After creating this encrypted digital "safe" to hold your wallet, you can then, to prevent your Bitcoins from being lost or kept away from you, upload numerous backup copies of your safe into the "cloud," i.e., into various online backup services and/or anonymous file-sharing networks.  You can even put a few copies of your safe onto USB thumb drives that you bury in locations in the woods that only you know about.  No matter how chaotic things may get in the world, as long as you can find your way to some copy of your digital safe, and you still remember your passphrase, and the Bitcoin network itself is still operating, then you can access and spend your coins.
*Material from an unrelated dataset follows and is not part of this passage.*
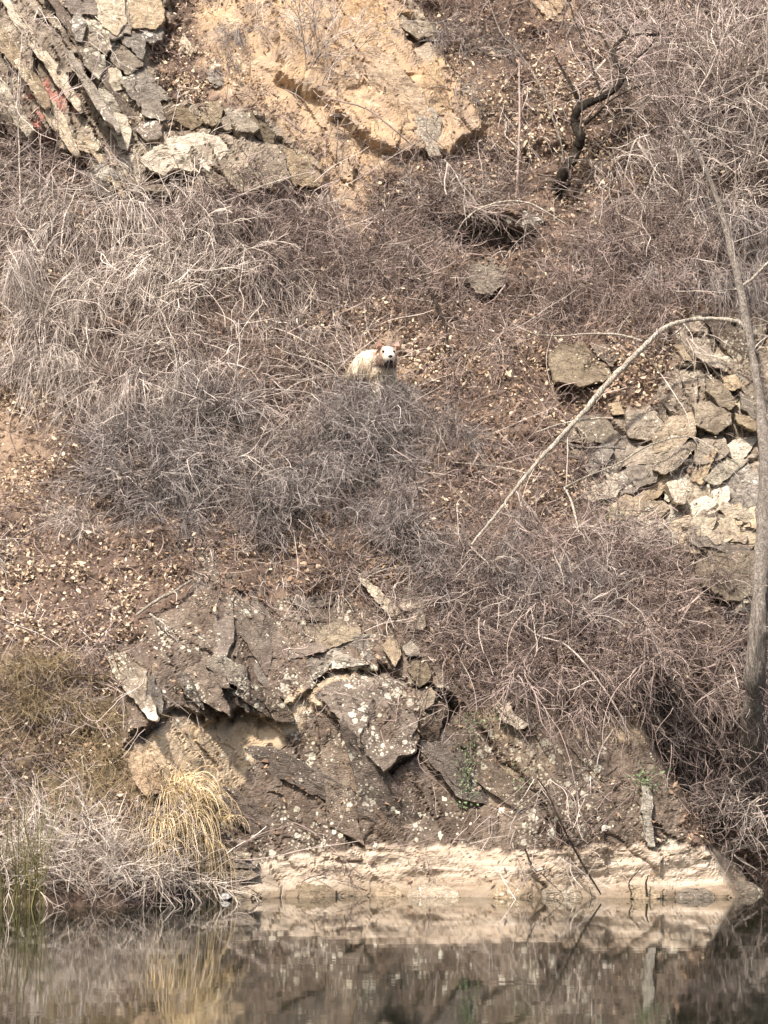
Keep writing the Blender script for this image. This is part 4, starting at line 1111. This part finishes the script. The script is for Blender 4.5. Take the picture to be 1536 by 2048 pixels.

Even if the Internet itself is someday shut off by a government "kill switch" or a power outage, you could have a grassroots person-to-person network of Bitcoin users who personally meet face-to-face and exchange thumb drives containing transaction data, and in this way, the free flow of information that powers the Bitcoin peer-to-peer network could continue to take place - even in the total absence of the Internet!

In contrast, no other investment is as safe.  Land can be seized by governments.  Even if you stock up on weapons and ammo to protect your property, those too can be defeated and taken away by a superior force.  But, no amount of force can make you reveal the passphrase to your largest secret personal stash of Bitcoins, tucked away in a hidden, encrypted, backed-up wallet that only you are aware that you even own.

Therefore, as a result of the above points, I think there is a very compelling argument to be made that Bitcoin is in fact the safest place to store wealth long-term, and it holds the additional promise that as more and more people come to understand and appreciate this fact, and the popularity of Bitcoin grows, Bitcoins purchased today will continue to appreciate in value.  This is why I would advise everyone (especially those who have a lot to lose) to invest a significant fraction of their total liquid wealth in the form of raw Bitcoins, or at least in Bitcoin-denominated instruments.